As a programmer it is easy to adopt a view of the world in light of our experience. The workings of the world starts to look as something out of the matrix. This has some funny consequences:
While listening to a person reasoning about the complicated events today from the point of view of famous thinkers; You can get the feeling of hearing a formalized thought pattern executed by a very complex machine. This sort of meta thinking naturally can be attributed to the formalization of execution that you work with, i.e. it is a view of programmable minds from the view of a mind programmed by thinking about programming.

This kind of thinking is useless unless it can be applied.

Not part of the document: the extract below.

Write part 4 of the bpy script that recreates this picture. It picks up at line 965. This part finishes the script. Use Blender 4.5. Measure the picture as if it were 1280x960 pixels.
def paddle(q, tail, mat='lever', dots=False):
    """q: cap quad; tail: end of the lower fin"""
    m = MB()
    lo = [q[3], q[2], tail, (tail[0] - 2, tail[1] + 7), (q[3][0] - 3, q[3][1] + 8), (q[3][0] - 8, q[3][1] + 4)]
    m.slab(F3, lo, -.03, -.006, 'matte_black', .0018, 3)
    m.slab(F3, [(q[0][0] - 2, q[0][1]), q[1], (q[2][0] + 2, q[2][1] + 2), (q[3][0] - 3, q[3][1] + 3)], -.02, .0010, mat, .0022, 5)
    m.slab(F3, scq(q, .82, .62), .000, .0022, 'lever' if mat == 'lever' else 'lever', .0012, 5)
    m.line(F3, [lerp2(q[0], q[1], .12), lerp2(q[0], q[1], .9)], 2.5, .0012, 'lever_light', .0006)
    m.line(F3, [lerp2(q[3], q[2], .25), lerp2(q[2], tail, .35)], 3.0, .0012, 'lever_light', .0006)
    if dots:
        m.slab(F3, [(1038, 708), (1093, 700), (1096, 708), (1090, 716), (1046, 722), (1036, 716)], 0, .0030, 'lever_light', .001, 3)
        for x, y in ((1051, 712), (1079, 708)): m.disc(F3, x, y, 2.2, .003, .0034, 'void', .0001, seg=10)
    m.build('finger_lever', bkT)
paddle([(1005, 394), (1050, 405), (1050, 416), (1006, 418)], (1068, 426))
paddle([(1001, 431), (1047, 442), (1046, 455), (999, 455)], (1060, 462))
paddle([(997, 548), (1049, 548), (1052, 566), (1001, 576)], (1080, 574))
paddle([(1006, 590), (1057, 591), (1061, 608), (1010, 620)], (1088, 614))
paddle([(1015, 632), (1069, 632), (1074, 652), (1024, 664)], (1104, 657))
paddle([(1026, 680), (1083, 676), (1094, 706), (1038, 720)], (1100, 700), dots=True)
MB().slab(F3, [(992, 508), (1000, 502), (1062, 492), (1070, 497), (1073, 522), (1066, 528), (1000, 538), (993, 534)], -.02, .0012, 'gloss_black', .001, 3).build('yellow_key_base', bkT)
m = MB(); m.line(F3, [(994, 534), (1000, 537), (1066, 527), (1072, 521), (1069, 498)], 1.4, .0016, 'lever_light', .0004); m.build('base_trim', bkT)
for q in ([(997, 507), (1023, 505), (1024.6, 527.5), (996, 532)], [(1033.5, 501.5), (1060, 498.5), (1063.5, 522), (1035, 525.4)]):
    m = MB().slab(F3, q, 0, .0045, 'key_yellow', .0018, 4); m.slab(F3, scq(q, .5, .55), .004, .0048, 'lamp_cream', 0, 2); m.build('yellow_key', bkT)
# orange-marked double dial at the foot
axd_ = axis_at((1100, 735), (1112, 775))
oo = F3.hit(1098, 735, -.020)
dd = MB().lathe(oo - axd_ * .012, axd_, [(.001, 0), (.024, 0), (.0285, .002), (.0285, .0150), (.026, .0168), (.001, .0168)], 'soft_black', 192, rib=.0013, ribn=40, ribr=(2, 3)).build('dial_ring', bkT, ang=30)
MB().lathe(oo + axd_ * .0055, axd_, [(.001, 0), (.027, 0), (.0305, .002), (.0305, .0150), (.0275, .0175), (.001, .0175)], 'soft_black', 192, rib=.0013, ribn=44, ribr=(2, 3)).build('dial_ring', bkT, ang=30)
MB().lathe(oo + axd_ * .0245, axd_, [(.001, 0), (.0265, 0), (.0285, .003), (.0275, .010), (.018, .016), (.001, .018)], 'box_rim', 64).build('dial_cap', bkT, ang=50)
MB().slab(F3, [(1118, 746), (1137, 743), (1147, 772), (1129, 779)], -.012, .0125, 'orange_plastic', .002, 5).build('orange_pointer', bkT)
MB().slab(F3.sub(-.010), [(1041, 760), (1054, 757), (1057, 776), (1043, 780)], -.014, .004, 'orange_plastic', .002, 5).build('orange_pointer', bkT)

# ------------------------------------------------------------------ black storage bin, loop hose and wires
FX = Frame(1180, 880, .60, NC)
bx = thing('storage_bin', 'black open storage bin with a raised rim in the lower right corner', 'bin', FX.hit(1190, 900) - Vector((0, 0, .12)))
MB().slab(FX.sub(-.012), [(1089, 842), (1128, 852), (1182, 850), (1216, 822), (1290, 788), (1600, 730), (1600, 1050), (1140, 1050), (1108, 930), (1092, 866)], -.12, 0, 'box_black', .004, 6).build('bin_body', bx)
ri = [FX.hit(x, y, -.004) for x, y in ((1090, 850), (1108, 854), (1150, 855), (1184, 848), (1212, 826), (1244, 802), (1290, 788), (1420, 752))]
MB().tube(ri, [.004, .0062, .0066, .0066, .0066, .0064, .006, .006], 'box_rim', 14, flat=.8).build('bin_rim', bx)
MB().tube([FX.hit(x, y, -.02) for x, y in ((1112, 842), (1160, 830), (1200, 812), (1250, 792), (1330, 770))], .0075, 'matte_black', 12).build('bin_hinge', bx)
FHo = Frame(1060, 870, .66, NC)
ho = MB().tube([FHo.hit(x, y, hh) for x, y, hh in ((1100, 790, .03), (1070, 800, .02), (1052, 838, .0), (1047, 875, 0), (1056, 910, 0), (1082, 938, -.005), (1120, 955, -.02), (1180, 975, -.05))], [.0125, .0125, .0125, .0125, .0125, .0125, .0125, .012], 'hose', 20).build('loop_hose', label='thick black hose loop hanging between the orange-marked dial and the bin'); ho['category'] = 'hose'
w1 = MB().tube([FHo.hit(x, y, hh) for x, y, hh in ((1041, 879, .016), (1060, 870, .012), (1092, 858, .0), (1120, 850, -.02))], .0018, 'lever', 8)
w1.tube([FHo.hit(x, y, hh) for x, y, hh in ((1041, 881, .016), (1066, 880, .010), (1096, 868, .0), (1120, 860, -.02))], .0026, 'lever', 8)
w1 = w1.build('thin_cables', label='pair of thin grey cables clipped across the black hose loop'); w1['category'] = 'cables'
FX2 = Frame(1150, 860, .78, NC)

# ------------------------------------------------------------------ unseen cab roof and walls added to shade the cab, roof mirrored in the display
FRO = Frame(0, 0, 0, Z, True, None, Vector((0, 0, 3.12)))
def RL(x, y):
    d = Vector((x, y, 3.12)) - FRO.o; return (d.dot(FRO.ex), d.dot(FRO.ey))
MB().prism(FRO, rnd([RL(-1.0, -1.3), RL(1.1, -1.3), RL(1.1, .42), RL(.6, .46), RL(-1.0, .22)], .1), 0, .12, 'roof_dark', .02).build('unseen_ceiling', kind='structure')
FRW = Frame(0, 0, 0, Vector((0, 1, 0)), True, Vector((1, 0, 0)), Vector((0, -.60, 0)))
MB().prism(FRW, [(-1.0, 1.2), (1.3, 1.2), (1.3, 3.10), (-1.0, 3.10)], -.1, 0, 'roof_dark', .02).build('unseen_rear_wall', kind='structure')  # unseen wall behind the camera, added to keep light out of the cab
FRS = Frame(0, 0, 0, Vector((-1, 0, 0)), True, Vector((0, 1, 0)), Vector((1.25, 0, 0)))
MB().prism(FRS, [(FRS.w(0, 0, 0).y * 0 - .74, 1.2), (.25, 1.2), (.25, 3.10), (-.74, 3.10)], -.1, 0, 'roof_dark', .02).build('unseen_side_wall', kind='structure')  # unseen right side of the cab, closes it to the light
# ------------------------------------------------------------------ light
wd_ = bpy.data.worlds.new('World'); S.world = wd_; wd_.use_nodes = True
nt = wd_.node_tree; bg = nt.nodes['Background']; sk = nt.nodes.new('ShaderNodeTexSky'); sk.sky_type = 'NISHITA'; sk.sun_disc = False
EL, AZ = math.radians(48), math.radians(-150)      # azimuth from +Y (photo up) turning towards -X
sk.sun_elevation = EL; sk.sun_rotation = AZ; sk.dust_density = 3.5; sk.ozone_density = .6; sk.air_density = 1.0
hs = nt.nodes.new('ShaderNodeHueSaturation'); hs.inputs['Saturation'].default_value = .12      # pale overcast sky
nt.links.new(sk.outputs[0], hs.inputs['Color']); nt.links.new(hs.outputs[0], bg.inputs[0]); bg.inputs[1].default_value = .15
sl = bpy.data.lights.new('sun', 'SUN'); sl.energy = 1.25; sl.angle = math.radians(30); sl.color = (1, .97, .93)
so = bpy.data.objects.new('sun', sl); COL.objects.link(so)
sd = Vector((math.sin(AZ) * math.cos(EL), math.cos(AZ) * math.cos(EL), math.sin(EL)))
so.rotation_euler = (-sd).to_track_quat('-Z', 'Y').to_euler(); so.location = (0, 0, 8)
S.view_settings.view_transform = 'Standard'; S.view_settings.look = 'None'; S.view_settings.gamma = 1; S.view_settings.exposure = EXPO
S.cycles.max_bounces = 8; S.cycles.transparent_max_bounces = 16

In the terms of a programmer: We are looking into how to debug the domain. The most important aspect of getting to know a domain is learning the language of that domain. The meaning of words inside that discussion context.

How do we reduce the task to something manageable? Simply learning all the language and statements associated with a given domain a huge undertaking. What is it that we want to learn? One of the interesting aspect of the domain is the grammar and the macro expansion of that domain. If we apply this to the world of programming, what kind of form of statements and what kind macros are we thinking in?

Most programmers work with the following concepts (I’m trying to simplify it):
methods, classes (and instances of the classes), variables
The most important execution constructs are:
if, for

Naming methods, classes and variables turns the execution into a meaningful flow. Mostly we are working with details surrounding execution of our concepts. A programmer is working a lot with detail management (much like a weaver of a tapestry have to manage the the threads in order to get a working picture). A very serious problem is that it’s hard to find the right level of detail and abstraction to work with. The concepts above can be used to create detail at arbitrary levels. Kind of like lego versus duplo.

For the most part, many tend to prefer immutable constructs: Specified classes that do not change their behavior after initialization. This greatly simplifies reasoning.

Since programmers are working so much with abstractions, we tend to overdo abstraction.

What kind of conclusion can I draw from this? I’m not sure. It reads like the exact opposite of statistics. Mostly we program in predictable ways that get unpredictable due to the complexity rather than randomness of the input. Do we expect people to behave in this manner? Well, they sometimes behave similarly at a cursory glance. The big question would be what kind of programming we would write for people?